On Thursday evening Katherine and I caught up with Jeff (not your brother) in Alexandria. From this point forth I will refer to him as Jeff because Jeff (my brother) doesn’t comment on my site; so, in my mind there is no confusion as to who Jeff is.

Anyhow, Jeff gave us an after dark walking tour of Alexandria, which I think was better than any tour guide could give; albeit a bit cold because of the wind.

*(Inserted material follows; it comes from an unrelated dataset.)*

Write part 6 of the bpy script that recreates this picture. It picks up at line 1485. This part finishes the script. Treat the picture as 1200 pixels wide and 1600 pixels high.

Here are some interesting historical titbits about Alexandria:

  • Alexandria was named for the family of John Alexander, a Virginia Planter who in 1669 acquired the land on which the town began.
  • Alexandria was largely settled by Scottish merchants in the 1700s. Some of the more famous Scots include John Carlyle, John Dalton and William Ramsay. The Scots called it Belhaven.
  • From 1801 to 1847 Alexandria was a part of the District of Columbia and in 1847 retroceded to Virginia. As part of DC the people of Alexandria received little financial aid and were not allowed to vote.
  • One of the oldest stores in Alexandria is Edward Stabler’s Apothecary Shop. The family-owned business opened in 1792 and shut its doors in 1933 (during the depression) after 141 years of being open. Today the store still exists in its original state as a museum. Some regular patrons included Washington, Mason, Monroe, Custis and Lee families.
  • During the War of 1812, the city surrendered to the British naval force and was occupied. To keep the town from being destroyed, Alexandrians paid a ransom of tobacco, flour, cotton, and sugar.
  • In 1861 the city was occupied again; this time by Union troops during the American Civil War. It was the first city to be occupied and, the first fatality of the war was Col. Elmer Ellsworth. He was killed while he tried to take down a Confederate flag that was flying atop the Marshall House Hotel. He was shot by the hotel proprietor, James W. Jackson who was immediately killed by Union troops.
  • Alexandria was a haven to slaves travelling north in search of freedom.